Vatican Representative Surveys Hurricane Damage

Pope Benedict sent a special envoy to Biloxi to check out the devastation firsthand. Archbishop Paul Cordes is the Vatican's top humanitarian aid official.

Biloxi Bishop Thomas Rodi accompanied him on a tour of storm-damaged neighborhoods and churches.

Bishop Rodi greeted the Archbishop and other Catholic dignitaries at the Diocese Headquarters on Popps Ferry Road. A caravan tour of the damage began in the Eagle Point community. Visitors got a close up look at a waterfront neighborhood badly battered by the storm.

A stop at St. John's on Bradford Street in Biloxi gave the archbishop some sense of the damage to area churches.

"Someone said, why don't you get the parishioners together and clean up the church. Their homes are destroyed. They have to take care of their families. And then we will get all this re-built. But we have to take care of the people first," said Bishop Rodi, as he showed the damage inside St. John's.

The people of East Biloxi are hurting from the hurricane. Archbishop Cordes saw the massive piles of storm debris enroute to St. Michael's. Hurricane Katrina tried her best to wipe away the familiar "fisherman's church".

"A landmark here in Biloxi. That we were always very proud of. And will be proud of again. But it will take a long time to rebuild all that we have lost. Yes, the cross still remains. Jesus is still with us," said Bishop Rodi.

The archbishop said his visit was quote, "A sign from Pope Benedict that he would like to be close to you, to share his compassion."

The archbishop also shared some words from St. Augustine, saying the disaster reminds us that God is not on the same level as us. At this time we must recognize that God is greater than us and we must never give up home in Him.

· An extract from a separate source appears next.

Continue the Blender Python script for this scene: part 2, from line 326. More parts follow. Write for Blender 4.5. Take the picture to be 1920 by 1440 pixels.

"If you only look at the damage, then you will get into depression. But on the other side, seeing people here and the helpers, there is hope for the future. It will take much time. It will take much time," said Archbishop Cordes.

Many prayers have no doubt been said before, during and now after the hurricane. A visit from the pope's envoy sends a message that the world cares about you. There is hope amid despair.

"We are called to trust in God's love. Even in the darkest of moments. And that was a powerful message to us. A reminder that God is with us," said Bishop Rodi.

In the wake of the storm, the archbishop's message was: While we may not understand God's purpose, we should never underestimate His goodness.